• Do this
Nothing but the lines from the top of the data to the line holding "return tuple(((v /" should be printed, word for word and both ends included; leave the pictures out.

----------

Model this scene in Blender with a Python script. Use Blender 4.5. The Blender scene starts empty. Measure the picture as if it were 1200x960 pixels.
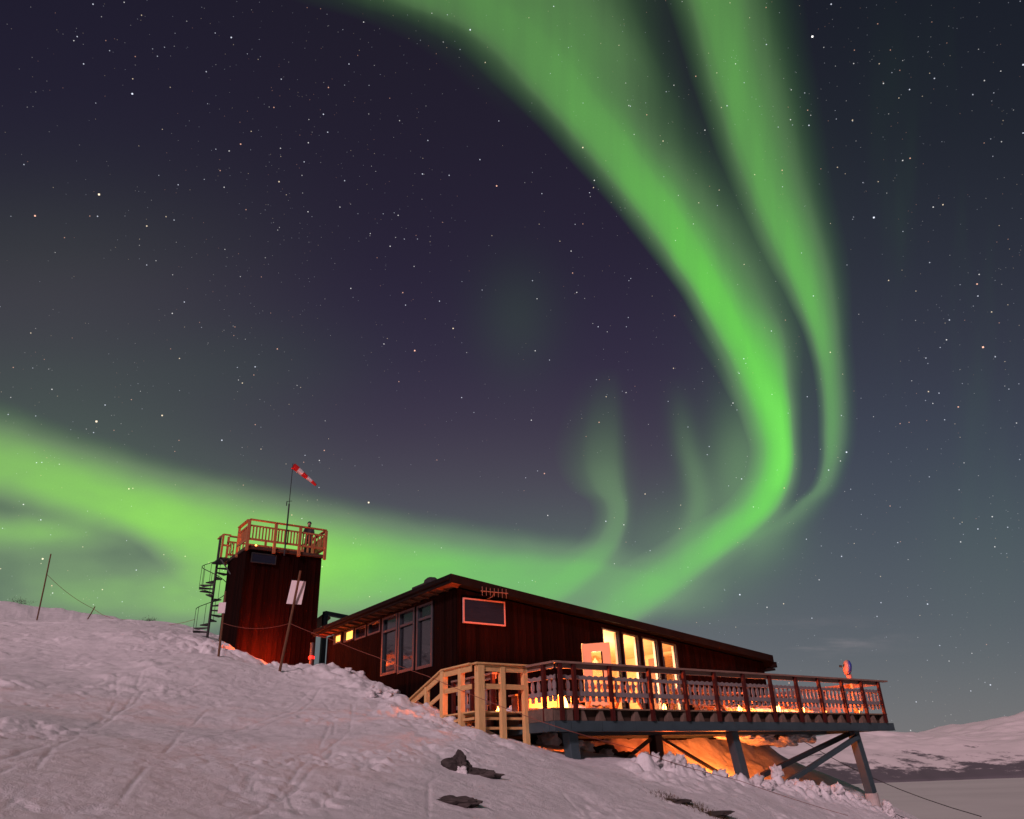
import bpy, math, random
import numpy as np
from mathutils import Vector, Matrix
R = math.radians
rnd = random.Random(7)
SC = bpy.context.scene
COL = SC.collection

# ------------------------------------------------------------------ camera
PITCH, ROLL, FOC = R(25.5), R(2.2), 893.5
_fw = Vector((0, math.cos(PITCH), math.sin(PITCH)))
_up0 = Vector((0, -math.sin(PITCH), math.cos(PITCH)))
_ri0 = Vector((1, 0, 0))
RI = math.cos(ROLL) * _ri0 - math.sin(ROLL) * _up0
UP = math.sin(ROLL) * _ri0 + math.cos(ROLL) * _up0
FW = _fw
cam_d = bpy.data.cameras.new('camera')
cam = bpy.data.objects.new('camera', cam_d)
COL.objects.link(cam)
cam.matrix_world = Matrix(((RI.x, UP.x, -FW.x, 0), (RI.y, UP.y, -FW.y, 0), (RI.z, UP.z, -FW.z, 0), (0, 0, 0, 1)))
cam_d.sensor_width = 36
cam_d.lens = FOC / 1200 * 36
cam_d.clip_start = .1
cam_d.clip_end = 200000
SC.camera = cam
SC.view_settings.view_transform = 'Standard'
SC.view_settings.look = 'None'
SC.view_settings.exposure = 0.0
SC.view_settings.gamma = 1.0

# ------------------------------------------------------------------ light settings
SUN_EL, SUN_AZ = 27.0, 200.0          # the low, pinkish light that falls on the slope from behind the photographer
SUN_POWER, SUN_COL = 2.3, (1.0, .65, .72)
SKY_NISHITA = 0.002

def lin(c):
    return tuple(((v / 255) / 12.92 if v / 255 <= .04045 else ((v / 255 + .055) / 1.055) ** 2.4) for v in c)

# ------------------------------------------------------------------ world: night sky with aurora
world = bpy.data.worlds.new('World')
SC.world = world
world.use_nodes = True
WT = world.node_tree
for nd in list(WT.nodes): WT.nodes.remove(nd)

class X:                                                # a scalar socket with arithmetic
    def __init__(s, v): s.v = v
    def _m(a, op, b=None, c=None, clamp=False):
        nd = WT.nodes.new('ShaderNodeMath'); nd.operation = op; nd.use_clamp = clamp
        for i, q in enumerate((a, b, c)):
            if q is None: continue
            q = q.v if isinstance(q, X) else q
            if isinstance(q, (int, float)): nd.inputs[i].default_value = q
            else: WT.links.new(q, nd.inputs[i])
        return X(nd.outputs[0])
    def __add__(a, b): return a._m('ADD', b)
    __radd__ = __add__
    def __sub__(a, b): return a._m('SUBTRACT', b)
    def __rsub__(a, b): return X(b)._m('SUBTRACT', a)
    def __mul__(a, b): return a._m('MULTIPLY', b)
    __rmul__ = __mul__
    def __truediv__(a, b): return a._m('DIVIDE', b)
    def clamp(a): return a._m('ADD', 0.0, clamp=True)
    def abs(a): return a._m('ABSOLUTE')
    def pow(a, b): return a._m('POWER', b)
def smooth(x, a, b, lo=0., hi=1.):
    nd = WT.nodes.new('ShaderNodeMapRange'); nd.interpolation_type = 'SMOOTHSTEP'
    WT.links.new(x.v, nd.inputs[0])
    for i, q in zip((1, 2, 3, 4), (a, b, lo, hi)):
        if isinstance(q, X): WT.links.new(q.v, nd.inputs[i])
        else: nd.inputs[i].default_value = q
    return X(nd.outputs[0])
def curve(x, pts):
    xs = [p[0] for p in pts]; ys = [p[1] for p in pts]
    x0, x1, y0, y1 = min(xs), max(xs), min(ys), max(ys)
    if y1 == y0: y1 = y0 + 1
    u = ((x - x0) * (1 / (x1 - x0))).clamp()
    nd = WT.nodes.new('ShaderNodeFloatCurve')
    c = nd.mapping.curves[0]
    pp = sorted([((a - x0) / (x1 - x0), (b - y0) / (y1 - y0)) for a, b in pts])
    c.points[0].location = pp[0]; c.points[1].location = pp[-1]
    for q in pp[1:-1]: c.points.new(*q)
    nd.mapping.update()
    WT.links.new(u.v, nd.inputs['Value'])
    return X(nd.outputs[0]) * (y1 - y0) + y0
def gauss(x, c, w):
    d = (x - c) / w
    return X(2.71828)._m('POWER', d * d * -1.0)
def noise(vec, scale, detail=2., rough=.5):
    nd = WT.nodes.new('ShaderNodeTexNoise'); nd.inputs['Scale'].default_value = scale
    nd.inputs['Detail'].default_value = detail; nd.inputs['Roughness'].default_value = rough
    WT.links.new(vec, nd.inputs['Vector']); return X(nd.outputs[0])
def comb(a, b, c=0.):
    nd = WT.nodes.new('ShaderNodeCombineXYZ')
    for i, q in enumerate((a, b, c)):
        if isinstance(q, X): WT.links.new(q.v, nd.inputs[i])
        else: nd.inputs[i].default_value = q
    return nd.outputs[0]
def ramp(x, pts):
    nd = WT.nodes.new('ShaderNodeValToRGB'); cr = nd.color_ramp; cr.interpolation = 'B_SPLINE'
    x0, x1 = pts[0][0], pts[-1][0]
    while len(cr.elements) < len(pts): cr.elements.new(.5)
    for e, (p, c) in zip(cr.elements, pts):
        e.position = (p - x0) / (x1 - x0); e.color = lin(c) + (1,)
    u = ((x - x0) * (1 / (x1 - x0))).clamp()
    WT.links.new(u.v, nd.inputs[0]); return nd.outputs[0]
def mixc(f, a, b, mode='MIX'):
    nd = WT.nodes.new('ShaderNodeMix'); nd.data_type = 'RGBA'; nd.blend_type = mode; nd.clamp_result = False
    for i, q in ((0, f), (6, a), (7, b)):
        if isinstance(q, X): WT.links.new(q.v, nd.inputs[i])
        elif isinstance(q, (int, float)): nd.inputs[i].default_value = q
        elif isinstance(q, tuple): nd.inputs[i].default_value = q + (1,)
        else: WT.links.new(q, nd.inputs[i])
    return nd.outputs[2]
tc = WT.nodes.new('ShaderNodeTexCoord').outputs['Generated']
def dot(v):
    nd = WT.nodes.new('ShaderNodeVectorMath'); nd.operation = 'DOT_PRODUCT'
    WT.links.new(tc, nd.inputs[0]); nd.inputs[1].default_value = v; return X(nd.outputs['Value'])
# angular chart of the northern half of the sky (degrees-like units about a fixed compass direction)
dz = dot(FW); dzc = dz._m('MAXIMUM', .12)
U = dot(RI) / dzc * FOC + 600.0
V = 480.0 - dot(UP) / dzc * FOC
front = smooth(dz, .12, .45)
wn = noise(comb(U * .004, V * .004), 1., 3., .55) - .5          # slow wander
Uw = U + wn * 46.0; Vw = V + wn * 34.0
st = noise(comb(U * .02, V * .0022), 1., 2., .5)                # vertical rays
st2 = noise(comb(U * .006, V * .012), 1., 3., .6)
st3 = noise(comb(U * .055, V * .004), 1., 2., .55)
fine = noise(comb(U * .45, V * .45), 1., 1., .5)

baseL = ramp(V, [(-60, (28, 24, 40)), (100, (33, 28, 46)), (200, (38, 36, 50)), (290, (54, 56, 60)), (350, (62, 60, 68)), (430, (64, 68, 72)), (560, (78, 92, 84)), (720, (92, 106, 100)), (930, (96, 108, 104))])
baseC = ramp(V, [(-60, (28, 24, 36)), (150, (33, 27, 43)), (300, (38, 31, 50)), (420, (48, 40, 62)), (500, (60, 52, 70)), (570, (74, 70, 82)), (640, (82, 86, 94)), (740, (92, 96, 104)), (930, (112, 114, 116))])
baseR = ramp(V, [(-60, (22, 25, 34)), (150, (30, 33, 42)), (300, (42, 45, 56)), (420, (52, 54, 68)), (520, (60, 65, 80)), (620, (72, 80, 90)), (720, (84, 90, 99)), (800, (98, 102, 107)), (900, (122, 118, 120))])
base = mixc(smooth(U, 40., 480.), baseL, baseC)
base = mixc(smooth(U, 720., 1040.), base, baseR)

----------

• Exercise response
Model this scene in Blender with a Python script. Use Blender 4.5. The Blender scene starts empty. Measure the picture as if it were 1200x960 pixels.
import bpy, math, random
import numpy as np
from mathutils import Vector, Matrix
R = math.radians
rnd = random.Random(7)
SC = bpy.context.scene
COL = SC.collection

# ------------------------------------------------------------------ camera
PITCH, ROLL, FOC = R(25.5), R(2.2), 893.5
_fw = Vector((0, math.cos(PITCH), math.sin(PITCH)))
_up0 = Vector((0, -math.sin(PITCH), math.cos(PITCH)))
_ri0 = Vector((1, 0, 0))
RI = math.cos(ROLL) * _ri0 - math.sin(ROLL) * _up0
UP = math.sin(ROLL) * _ri0 + math.cos(ROLL) * _up0
FW = _fw
cam_d = bpy.data.cameras.new('camera')
cam = bpy.data.objects.new('camera', cam_d)
COL.objects.link(cam)
cam.matrix_world = Matrix(((RI.x, UP.x, -FW.x, 0), (RI.y, UP.y, -FW.y, 0), (RI.z, UP.z, -FW.z, 0), (0, 0, 0, 1)))
cam_d.sensor_width = 36
cam_d.lens = FOC / 1200 * 36
cam_d.clip_start = .1
cam_d.clip_end = 200000
SC.camera = cam
SC.view_settings.view_transform = 'Standard'
SC.view_settings.look = 'None'
SC.view_settings.exposure = 0.0
SC.view_settings.gamma = 1.0

# ------------------------------------------------------------------ light settings
SUN_EL, SUN_AZ = 27.0, 200.0          # the low, pinkish light that falls on the slope from behind the photographer
SUN_POWER, SUN_COL = 2.3, (1.0, .65, .72)
SKY_NISHITA = 0.002

def lin(c):
    return tuple(((v / 255) / 12.92 if v / 255 <= .04045 else ((v / 255 + .055) / 1.055) ** 2.4) for v in c)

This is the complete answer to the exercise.